In reality, estimating lion or other large carnivore numbers is notoriously difficult. More recently, search-encounter–based spatial capture–recapture approaches have helped to provide robust estimates of lion numbers at least within key source populations [e.g., in Kenya (17)]. But before these methods can be widely accepted, we will need to confront a major science communication challenge, especially where previous estimates were based on methods with inherently high (e.g., spoor counts) or indeterminable (e.g., expert opinion) uncertainties—which were not appropriately estimated or communicated—but accepted into public consciousness.
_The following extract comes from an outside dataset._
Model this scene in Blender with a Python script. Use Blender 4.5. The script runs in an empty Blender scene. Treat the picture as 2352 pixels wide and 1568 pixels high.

We are not minimizing the plight of lions or suggesting that their populations are anything but declining. Nor are we suggesting that tiger population numbers, at least in some areas, are not increasing. However, we do anticipate that the continued provision of abundance estimates over large scales using oversimplified aggregation or extrapolation methods could devolve into an inappropriate politicization of charismatic megafauna numbers. Therefore, we must avoid fostering the perception that population trends can be determined according to any politically desirable need.

A Full-Fledged Science

The process of reliable estimation of animal abundance, which is simplistically seen only as a measurement, is closely tied to the very practice of science itself. Over the past three to four decades, the use of model-based inferences to estimate animal abundance has risen, especially of large carnivores. Here, a candidate set of models (hypotheses) are defined and confronted with data from planned surveys. Abundance occurs as a parameter in these candidate models. As researchers favor one (or more) models from the candidate set, using a rigorous model selection procedure, we learn more about the population in consideration and, as a byproduct, we obtain the most reliable estimate of abundance (20). This is very different from the typical situation we have discussed here, in which generating abundance estimates is seen as a simple exercise in “counting” and is a process independent of formal scientific inquiry and learning.

We argue that it may be ineffectual to monitor abundance of threatened large carnivores at national, regional, or continent levels with existing monitoring technologies and limited available resources. Given the risks of producing contradictory or misleading inferences on the ground, we do not recommend an uncritical and hasty scaling up of abundance monitoring programs by policymakers, authorities, and researchers. We propose that any expansion in monitoring is justified only if relevant questions are posed at the appropriate scale. Understanding the population ecology of a target species at a landscape scale, in the face of conservation interventions, will entail conducting surveys to appropriately estimate parameters relating to metapopulation, source-sink, or population dynamics in heterogeneous landscapes (21). While large scale surveys can also be important for other reasons (e.g., to mobilize funds, motivate politicians, and foster public support for conservation efforts), we maintain that their implementation must be guided by clearly defined scientific questions and confronted with rigor and transparency to ensure reproducibility and knowledge accrual to justify investments (22).

We argue that it may be ineffectual to monitor abundance of threatened large carnivores at national, regional, or continent levels with existing monitoring technologies and limited available resources.

For the monitoring of large carnivores, we propose a two-scaled approach that uses a multi-agency team of stakeholders and does not compromise the strength of inference for scale. This is achievable by conducting frequent (at least once per year), intensive surveys to estimate population trends, critical vital rates, and other informative parameters at key source populations and changing focus from population to habitat occupancy dynamics at large (metapopulation or landscape) scales (23, 24). At large scales, we would prefer to assess habitat occupancy reliably and feasibly rather than to monitor abundance unreliably (e.g., without accounting for detection probability) over time. When new opportunities for targeted conservation arise across the larger landscape, we recommend rigorous monitoring at these sites, as demonstrated in determining tiger population dynamics in a neighboring population in Rajaji, India (25). We anticipate that such a science-based approach will define a sound basis for investment, involvement, and capacity building of all the relevant stakeholders, which is key to the long-term conservation of wildlife populations, and will help to ameliorate conflict-of-interest issues.

Policymakers and researchers must recognize the public interest in certain conservation issues, such as the status of charismatic large megafauna. However, science will fail to meaningfully contribute to this conversation when lacking transparency or using faulty questions, methods, or data. On the other hand, rigorous, well-communicated, science-based programs can encourage or energize conservation stakeholders. If science is to help solve the world’s pressing and global problems, it must stay rigorous, appropriate to scale, and both relevant and active at a local level.